**What needs to be done**
Quote, with no changes, the lines that run from the top of the material to the line with "link('barbel', mesh_np('barbel', rel(V), Q), M_BARB, fish)", both included.
+++++
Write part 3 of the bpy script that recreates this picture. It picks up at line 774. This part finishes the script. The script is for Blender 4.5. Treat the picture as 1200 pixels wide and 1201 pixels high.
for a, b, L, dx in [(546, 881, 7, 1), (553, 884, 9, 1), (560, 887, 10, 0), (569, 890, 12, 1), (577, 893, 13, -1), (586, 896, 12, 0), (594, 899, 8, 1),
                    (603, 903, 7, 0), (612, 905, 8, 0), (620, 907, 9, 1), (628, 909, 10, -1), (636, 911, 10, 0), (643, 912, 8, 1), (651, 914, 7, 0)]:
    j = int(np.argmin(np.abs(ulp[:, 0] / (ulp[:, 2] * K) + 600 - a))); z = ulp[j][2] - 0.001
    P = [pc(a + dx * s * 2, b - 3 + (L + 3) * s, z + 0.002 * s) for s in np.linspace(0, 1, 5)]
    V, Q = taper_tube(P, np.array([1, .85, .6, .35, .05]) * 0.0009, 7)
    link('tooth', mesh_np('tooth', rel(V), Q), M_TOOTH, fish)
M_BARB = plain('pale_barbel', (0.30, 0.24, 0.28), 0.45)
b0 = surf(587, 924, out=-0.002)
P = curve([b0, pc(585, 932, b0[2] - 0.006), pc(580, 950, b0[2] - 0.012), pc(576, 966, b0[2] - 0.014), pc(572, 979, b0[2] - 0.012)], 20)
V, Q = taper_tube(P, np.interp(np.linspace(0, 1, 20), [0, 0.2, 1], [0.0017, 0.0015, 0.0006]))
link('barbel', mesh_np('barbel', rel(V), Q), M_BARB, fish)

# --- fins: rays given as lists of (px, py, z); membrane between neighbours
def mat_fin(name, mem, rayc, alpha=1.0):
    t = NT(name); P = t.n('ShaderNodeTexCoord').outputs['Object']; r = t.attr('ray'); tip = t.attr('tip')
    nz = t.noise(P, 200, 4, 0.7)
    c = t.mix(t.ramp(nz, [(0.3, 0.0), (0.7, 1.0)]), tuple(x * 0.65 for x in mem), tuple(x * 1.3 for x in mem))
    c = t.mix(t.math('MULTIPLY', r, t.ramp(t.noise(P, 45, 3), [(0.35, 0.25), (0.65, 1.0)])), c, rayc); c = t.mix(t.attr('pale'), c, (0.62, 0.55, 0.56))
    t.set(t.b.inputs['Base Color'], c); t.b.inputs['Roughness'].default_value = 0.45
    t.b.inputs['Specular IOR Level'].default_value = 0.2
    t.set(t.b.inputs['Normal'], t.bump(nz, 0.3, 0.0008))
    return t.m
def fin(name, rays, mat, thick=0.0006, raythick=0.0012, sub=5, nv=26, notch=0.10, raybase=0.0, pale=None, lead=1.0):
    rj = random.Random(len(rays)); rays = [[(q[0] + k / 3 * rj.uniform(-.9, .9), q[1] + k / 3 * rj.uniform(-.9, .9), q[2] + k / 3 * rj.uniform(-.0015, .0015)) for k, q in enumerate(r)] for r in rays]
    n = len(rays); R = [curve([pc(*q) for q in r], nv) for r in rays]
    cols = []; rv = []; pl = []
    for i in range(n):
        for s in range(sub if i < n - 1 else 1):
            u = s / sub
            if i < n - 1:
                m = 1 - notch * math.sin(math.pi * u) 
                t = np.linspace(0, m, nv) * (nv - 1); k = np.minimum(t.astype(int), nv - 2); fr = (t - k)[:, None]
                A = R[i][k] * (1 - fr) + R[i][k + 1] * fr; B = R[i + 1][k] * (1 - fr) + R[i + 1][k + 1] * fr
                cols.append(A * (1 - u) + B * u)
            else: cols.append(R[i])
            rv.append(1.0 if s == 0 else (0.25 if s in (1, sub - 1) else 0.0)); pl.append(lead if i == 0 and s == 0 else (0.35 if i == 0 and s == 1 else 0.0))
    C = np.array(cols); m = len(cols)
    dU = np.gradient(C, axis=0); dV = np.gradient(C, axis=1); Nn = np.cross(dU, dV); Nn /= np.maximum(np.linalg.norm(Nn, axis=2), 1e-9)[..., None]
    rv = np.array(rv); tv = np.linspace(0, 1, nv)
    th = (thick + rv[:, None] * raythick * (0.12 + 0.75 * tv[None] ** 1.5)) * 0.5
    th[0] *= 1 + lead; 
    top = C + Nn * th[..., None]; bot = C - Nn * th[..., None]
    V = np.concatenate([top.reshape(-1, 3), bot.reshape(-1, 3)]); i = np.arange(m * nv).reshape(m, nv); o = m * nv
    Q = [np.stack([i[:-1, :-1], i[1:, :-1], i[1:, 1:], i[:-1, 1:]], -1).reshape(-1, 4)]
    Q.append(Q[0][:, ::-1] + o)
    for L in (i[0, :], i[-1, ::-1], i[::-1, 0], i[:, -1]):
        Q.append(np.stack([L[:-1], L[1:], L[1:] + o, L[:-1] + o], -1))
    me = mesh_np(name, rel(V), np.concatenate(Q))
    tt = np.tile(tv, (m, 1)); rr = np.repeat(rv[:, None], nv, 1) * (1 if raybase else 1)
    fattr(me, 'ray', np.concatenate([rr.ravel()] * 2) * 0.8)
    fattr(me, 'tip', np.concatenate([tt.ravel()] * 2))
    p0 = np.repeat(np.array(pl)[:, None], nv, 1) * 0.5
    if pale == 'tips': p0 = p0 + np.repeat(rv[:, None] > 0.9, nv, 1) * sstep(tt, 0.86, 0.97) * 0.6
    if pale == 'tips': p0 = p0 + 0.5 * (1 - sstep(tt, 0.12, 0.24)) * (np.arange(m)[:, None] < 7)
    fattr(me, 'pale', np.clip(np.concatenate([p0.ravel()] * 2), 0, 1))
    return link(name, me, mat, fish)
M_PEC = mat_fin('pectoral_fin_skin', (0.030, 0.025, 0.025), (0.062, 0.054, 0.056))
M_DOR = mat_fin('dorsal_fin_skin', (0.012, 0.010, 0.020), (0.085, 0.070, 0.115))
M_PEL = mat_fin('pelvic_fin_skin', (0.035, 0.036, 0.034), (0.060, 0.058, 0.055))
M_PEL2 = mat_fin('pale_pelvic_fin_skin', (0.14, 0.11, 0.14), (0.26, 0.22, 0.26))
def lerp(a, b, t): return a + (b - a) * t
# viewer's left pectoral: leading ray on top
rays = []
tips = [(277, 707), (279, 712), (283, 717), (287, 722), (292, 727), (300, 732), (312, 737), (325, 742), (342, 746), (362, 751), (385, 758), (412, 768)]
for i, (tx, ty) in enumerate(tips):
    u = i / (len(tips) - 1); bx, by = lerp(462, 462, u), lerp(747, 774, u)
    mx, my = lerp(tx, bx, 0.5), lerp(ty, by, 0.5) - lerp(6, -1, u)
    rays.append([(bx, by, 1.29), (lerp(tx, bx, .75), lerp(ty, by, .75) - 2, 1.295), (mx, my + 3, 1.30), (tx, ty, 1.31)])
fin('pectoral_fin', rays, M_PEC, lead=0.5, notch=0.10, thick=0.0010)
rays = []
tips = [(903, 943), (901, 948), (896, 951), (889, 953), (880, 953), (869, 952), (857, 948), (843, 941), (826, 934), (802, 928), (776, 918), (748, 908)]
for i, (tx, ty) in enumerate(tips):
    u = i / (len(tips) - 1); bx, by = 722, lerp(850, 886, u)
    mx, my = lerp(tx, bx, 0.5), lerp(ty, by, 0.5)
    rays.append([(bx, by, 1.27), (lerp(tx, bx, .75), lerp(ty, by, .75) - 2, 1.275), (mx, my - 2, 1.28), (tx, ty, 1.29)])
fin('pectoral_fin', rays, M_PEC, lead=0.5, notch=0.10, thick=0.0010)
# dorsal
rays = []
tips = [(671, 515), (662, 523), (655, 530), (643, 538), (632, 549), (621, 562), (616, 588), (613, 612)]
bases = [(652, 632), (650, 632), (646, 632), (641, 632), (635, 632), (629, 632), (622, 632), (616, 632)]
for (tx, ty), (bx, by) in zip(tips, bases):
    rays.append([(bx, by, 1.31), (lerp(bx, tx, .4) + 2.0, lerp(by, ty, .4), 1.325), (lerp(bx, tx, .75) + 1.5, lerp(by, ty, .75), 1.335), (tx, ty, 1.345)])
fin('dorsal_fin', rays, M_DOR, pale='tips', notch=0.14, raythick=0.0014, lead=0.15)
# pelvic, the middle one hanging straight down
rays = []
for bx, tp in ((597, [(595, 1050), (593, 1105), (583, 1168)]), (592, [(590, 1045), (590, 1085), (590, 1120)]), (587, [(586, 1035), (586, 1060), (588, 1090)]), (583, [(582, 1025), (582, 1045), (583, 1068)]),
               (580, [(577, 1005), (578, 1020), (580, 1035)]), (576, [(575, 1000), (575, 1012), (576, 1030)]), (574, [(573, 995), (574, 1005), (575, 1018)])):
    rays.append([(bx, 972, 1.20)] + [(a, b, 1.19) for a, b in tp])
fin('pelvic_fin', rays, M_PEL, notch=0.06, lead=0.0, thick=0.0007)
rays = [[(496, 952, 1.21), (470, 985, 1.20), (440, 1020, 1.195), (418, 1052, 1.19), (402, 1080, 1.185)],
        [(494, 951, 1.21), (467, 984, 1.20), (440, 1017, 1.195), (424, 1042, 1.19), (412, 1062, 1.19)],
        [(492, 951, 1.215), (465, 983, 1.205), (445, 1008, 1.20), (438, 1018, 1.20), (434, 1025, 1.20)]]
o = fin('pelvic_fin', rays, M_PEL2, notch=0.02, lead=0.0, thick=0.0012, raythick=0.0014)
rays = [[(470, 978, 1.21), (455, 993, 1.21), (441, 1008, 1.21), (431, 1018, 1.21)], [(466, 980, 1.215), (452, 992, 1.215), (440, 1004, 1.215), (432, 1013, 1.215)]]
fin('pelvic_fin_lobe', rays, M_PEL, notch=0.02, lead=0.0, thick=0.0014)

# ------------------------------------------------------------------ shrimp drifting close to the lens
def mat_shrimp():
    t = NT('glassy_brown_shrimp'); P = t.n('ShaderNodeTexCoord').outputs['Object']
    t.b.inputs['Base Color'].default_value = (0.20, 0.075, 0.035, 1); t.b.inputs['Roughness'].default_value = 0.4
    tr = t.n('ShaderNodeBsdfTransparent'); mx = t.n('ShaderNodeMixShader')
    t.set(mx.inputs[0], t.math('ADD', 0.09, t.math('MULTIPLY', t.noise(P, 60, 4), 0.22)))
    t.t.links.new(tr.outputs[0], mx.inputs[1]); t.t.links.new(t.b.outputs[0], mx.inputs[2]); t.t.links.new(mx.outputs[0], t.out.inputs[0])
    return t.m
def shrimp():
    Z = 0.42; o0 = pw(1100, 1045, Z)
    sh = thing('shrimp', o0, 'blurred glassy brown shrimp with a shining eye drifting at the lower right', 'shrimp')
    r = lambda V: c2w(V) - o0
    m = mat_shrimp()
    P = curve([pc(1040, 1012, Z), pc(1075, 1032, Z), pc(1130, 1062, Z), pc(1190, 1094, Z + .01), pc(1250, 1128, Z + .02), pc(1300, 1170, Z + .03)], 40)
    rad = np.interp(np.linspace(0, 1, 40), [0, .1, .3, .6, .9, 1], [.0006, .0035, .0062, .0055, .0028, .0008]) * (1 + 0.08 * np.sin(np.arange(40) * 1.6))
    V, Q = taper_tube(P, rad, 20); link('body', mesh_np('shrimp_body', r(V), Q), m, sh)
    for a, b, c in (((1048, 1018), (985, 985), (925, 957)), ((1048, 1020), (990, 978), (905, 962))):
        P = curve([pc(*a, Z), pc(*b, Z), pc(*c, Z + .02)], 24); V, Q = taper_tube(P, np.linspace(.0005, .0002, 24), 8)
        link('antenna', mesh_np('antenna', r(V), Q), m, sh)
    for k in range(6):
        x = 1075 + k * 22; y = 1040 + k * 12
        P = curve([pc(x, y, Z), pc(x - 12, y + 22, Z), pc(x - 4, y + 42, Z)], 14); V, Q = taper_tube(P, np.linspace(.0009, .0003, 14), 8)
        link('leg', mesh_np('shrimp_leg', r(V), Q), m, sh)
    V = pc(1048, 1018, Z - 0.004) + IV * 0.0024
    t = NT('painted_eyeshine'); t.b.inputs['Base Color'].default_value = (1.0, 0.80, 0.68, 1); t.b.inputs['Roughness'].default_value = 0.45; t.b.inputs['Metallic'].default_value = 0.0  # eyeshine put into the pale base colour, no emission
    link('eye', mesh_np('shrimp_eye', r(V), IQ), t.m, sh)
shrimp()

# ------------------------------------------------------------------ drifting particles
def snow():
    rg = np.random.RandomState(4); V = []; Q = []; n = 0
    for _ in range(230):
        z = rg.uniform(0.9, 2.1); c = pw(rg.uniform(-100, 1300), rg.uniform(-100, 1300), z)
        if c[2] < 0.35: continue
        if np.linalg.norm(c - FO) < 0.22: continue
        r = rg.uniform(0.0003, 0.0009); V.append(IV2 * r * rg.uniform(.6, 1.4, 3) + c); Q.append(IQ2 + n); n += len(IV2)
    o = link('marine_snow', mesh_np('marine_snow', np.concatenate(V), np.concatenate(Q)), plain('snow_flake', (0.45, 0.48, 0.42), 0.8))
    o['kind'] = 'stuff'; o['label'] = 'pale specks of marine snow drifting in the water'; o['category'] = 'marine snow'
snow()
+++++
**Task result**
Write part 3 of the bpy script that recreates this picture. It picks up at line 774. This part finishes the script. The script is for Blender 4.5. Treat the picture as 1200 pixels wide and 1201 pixels high.
for a, b, L, dx in [(546, 881, 7, 1), (553, 884, 9, 1), (560, 887, 10, 0), (569, 890, 12, 1), (577, 893, 13, -1), (586, 896, 12, 0), (594, 899, 8, 1),
                    (603, 903, 7, 0), (612, 905, 8, 0), (620, 907, 9, 1), (628, 909, 10, -1), (636, 911, 10, 0), (643, 912, 8, 1), (651, 914, 7, 0)]:
    j = int(np.argmin(np.abs(ulp[:, 0] / (ulp[:, 2] * K) + 600 - a))); z = ulp[j][2] - 0.001
    P = [pc(a + dx * s * 2, b - 3 + (L + 3) * s, z + 0.002 * s) for s in np.linspace(0, 1, 5)]
    V, Q = taper_tube(P, np.array([1, .85, .6, .35, .05]) * 0.0009, 7)
    link('tooth', mesh_np('tooth', rel(V), Q), M_TOOTH, fish)
M_BARB = plain('pale_barbel', (0.30, 0.24, 0.28), 0.45)
b0 = surf(587, 924, out=-0.002)
P = curve([b0, pc(585, 932, b0[2] - 0.006), pc(580, 950, b0[2] - 0.012), pc(576, 966, b0[2] - 0.014), pc(572, 979, b0[2] - 0.012)], 20)
V, Q = taper_tube(P, np.interp(np.linspace(0, 1, 20), [0, 0.2, 1], [0.0017, 0.0015, 0.0006]))
link('barbel', mesh_np('barbel', rel(V), Q), M_BARB, fish)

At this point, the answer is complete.